Il pacifismo non è utopia, non è uno sventolare di bandiere, ma la ricerca costante di un confronto, di un dialogo persuasivo dell’orrore della guerra. Perseguire la pace necessita piuttosto impegno, coraggio, e un po’ di creatività. È quello che fa una rete di pacifisti israeliani che hanno intrapreso un’attività tanto originale quanto difficile: parlare con i piloti dell’Iaf (Israeli Air Force) che ogni giorno bombardano, da ormai più di 20 mesi, Gaza seminando morte e disperazione. Racconta a «L’Osservatore Romano» la militante pacifista Dana: «Da settimane mi reco insieme ad un nutrito gruppo di attivisti presso le varie basi dell’aereonautica militare israeliana di vari luoghi del Paese, inscenando delle pacifiche dimostrazioni, che consistono principalmente nel mostrare ai militari che entrano ed escono dalle basi, le fotografie dei bambini uccisi a Gaza. E gli chiediamo di rifiutarsi di prendere parte attiva ai bombardamenti. Gli ricordiamo che i loro bombardamenti possono uccidere anche gli ostaggi israeliani detenuti a Gaza. Sono ormai quasi 60mila gli abitanti di Gaza che dall’8 ottobre 2023 sono stati uccisi dai bombardamenti nella Striscia, e circa 110mila i feriti. Questo non è il risultato di un’azione di difesa o di messa in sicurezza della popolazione israeliana; questa è semplicemente una vendetta. Questa assurdità dei bombardamenti deve finire subito. Così come deve finire il blocco degli aiuti umanitari ad una popolazione stremata. Per questo crediamo sia giusto mostrare ai piloti israeliani gli effetti delle loro azioni, devono vedere le facce dei bambini che hanno ucciso. Loro che spingono quel bottone dell’orrore devono vedere quei bambini negli occhi. Sono addestrati a non vedere che dietro quei visi, dietro quegli occhi, vi sono esseri umani deboli e innocenti. E noi glieli mostriamo, sperando che le loro coscienze ne siano scosse. Non possono nascondersi dietro un ruolo di meri esecutori, loro hanno il potere e il dovere di contribuire a fermare questo massacro».

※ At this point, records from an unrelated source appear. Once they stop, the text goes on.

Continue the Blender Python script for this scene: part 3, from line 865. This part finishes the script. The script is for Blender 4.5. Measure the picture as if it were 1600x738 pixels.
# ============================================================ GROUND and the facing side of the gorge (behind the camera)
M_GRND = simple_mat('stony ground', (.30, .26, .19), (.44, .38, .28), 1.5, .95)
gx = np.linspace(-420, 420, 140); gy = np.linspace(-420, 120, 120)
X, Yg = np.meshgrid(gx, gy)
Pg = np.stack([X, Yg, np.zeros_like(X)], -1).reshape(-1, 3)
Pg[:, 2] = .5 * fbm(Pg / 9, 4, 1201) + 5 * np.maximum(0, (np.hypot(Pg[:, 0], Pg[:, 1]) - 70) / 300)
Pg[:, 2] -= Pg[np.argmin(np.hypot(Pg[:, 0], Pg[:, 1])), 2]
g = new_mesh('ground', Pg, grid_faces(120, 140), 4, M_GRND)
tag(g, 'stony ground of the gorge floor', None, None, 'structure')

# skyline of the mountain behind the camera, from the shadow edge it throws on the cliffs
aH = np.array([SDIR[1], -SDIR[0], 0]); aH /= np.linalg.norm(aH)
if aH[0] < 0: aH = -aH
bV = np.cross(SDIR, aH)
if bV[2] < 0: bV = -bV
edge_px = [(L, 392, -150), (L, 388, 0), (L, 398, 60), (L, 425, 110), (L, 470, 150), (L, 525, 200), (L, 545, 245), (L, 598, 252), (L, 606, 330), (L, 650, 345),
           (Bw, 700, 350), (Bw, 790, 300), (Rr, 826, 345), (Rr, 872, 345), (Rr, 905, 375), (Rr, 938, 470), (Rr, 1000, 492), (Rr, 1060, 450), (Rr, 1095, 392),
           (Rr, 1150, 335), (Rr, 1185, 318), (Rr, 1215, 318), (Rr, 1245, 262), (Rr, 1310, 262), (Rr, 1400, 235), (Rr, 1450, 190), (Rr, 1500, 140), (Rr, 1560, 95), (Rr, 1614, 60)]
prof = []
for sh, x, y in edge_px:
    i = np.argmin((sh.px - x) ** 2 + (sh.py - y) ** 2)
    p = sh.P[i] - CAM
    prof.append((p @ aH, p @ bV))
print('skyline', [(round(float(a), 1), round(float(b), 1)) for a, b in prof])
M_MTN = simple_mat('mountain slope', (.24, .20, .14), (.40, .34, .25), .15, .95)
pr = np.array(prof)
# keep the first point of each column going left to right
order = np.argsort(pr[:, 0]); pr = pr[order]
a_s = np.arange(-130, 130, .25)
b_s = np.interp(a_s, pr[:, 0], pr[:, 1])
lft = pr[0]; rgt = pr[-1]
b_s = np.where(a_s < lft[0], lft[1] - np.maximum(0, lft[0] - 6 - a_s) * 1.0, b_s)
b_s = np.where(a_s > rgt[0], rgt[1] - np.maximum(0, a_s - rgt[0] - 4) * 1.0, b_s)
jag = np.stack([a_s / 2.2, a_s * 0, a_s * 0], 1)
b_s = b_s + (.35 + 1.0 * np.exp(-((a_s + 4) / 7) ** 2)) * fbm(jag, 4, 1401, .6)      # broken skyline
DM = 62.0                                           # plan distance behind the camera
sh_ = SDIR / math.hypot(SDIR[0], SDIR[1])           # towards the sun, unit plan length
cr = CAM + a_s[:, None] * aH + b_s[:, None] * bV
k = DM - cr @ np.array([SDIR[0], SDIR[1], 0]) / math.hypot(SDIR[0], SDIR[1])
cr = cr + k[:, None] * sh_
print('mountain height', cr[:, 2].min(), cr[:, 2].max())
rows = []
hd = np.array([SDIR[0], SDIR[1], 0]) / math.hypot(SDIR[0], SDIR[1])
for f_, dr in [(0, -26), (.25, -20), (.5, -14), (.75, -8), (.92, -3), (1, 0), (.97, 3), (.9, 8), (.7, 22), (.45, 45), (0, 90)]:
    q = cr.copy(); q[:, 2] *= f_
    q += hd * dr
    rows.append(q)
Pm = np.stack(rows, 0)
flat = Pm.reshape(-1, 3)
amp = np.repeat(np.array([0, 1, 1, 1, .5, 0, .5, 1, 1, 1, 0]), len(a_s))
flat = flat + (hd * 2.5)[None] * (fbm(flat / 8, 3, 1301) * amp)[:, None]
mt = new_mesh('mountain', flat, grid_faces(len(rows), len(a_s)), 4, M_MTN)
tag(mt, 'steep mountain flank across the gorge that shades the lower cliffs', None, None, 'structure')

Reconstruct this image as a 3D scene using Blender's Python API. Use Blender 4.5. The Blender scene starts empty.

Le fa eco un’altra giovane donna Sapir: «Le nostre manifestazioni di fronte alle basi militari sono silenziose. Le abbiamo svolte davanti alle basi di Tel Nof, di Hazerim, di Ramat David e di Palmachim. Gli mostriamo le foto delle vittime perché siano consapevoli del potere di vita e morte che c’è nelle loro mani, perché capiscano che non possono nascondersi dietro ad una presunta “tecnicità” del loro lavoro. Certo, i politici che impartiscono loro gli ordini sono più responsabili, ma di certo non possono autoassolversi dietro all’obbedienza militare. Possono sempre e comunque rifiutarsi. Abbiamo cominciato questa iniziativa in poche decine di attivisti, ma ora ogni volta che manifestiamo si uniscono tante altre persone, intere famiglie, che sentono di dover osservare quell’imperativo etico, che è proprio del giudaismo, di preservare la vita umana. Specie degli innocenti. Noi continueremo queste iniziative, e cercheremo di svilupparle ulteriormente, perché i piloti ascoltino l’appello che gli viene da tanta parte della società israeliana: siete anche voi esseri umani dotati di libero arbitrio e capaci di discernimento, rifiutatevi di essere usati come strumenti di morte».

L’azione dei pacifisti dinanzi alle basi si è estesa in tutto il Paese. Carmel da Haifa ci spiega come avvengono le dimostrazioni: «Ci mettiamo in fila davanti all’ingresso principale delle basi con pochi ed essenziali cartelli rivolti ai piloti: “Basta bombe”, “Liberate le vostre coscienze”. Le foto dei bambini di Gaza che mostriamo loro sono foto di bambini felici e sorridenti, di bambini vivi, di bambini che erano vivi prima che avessero schiacciato il pulsante di morte installato sui loro aerei. Rimaniamo in silenzio. Non vogliamo disturbare nessuno. Cartelli e foto non devono impressionare gli eventuali bambini che passino davanti alla manifestazione. Non abbiamo altro fine in queste iniziative che non sia il raggiungere le coscienze dei piloti, perché siano consapevoli della devastazione che hanno procurato a Gaza. Quando abbiamo saputo di queste manifestazioni nel sud di Israele, ci siamo organizzati per svolgerle anche qui ad Haifa e al nord, andando ad individuare le basi presenti anche nei nostri territori. Personalmente sono motivata in questa iniziativa perché avverto nella mia coscienza un obbligo morale a fare qualcosa perché questo genocidio sia fermato. Credo si tratti di un’iniziativa molto efficace perché i piloti godono di un grande prestigio nella nostra società e, se anche pochi di loro si rifiutassero di servire l’esercito in questa assurda guerra, questo avrebbe un impatto enorme sull’opinione pubblica».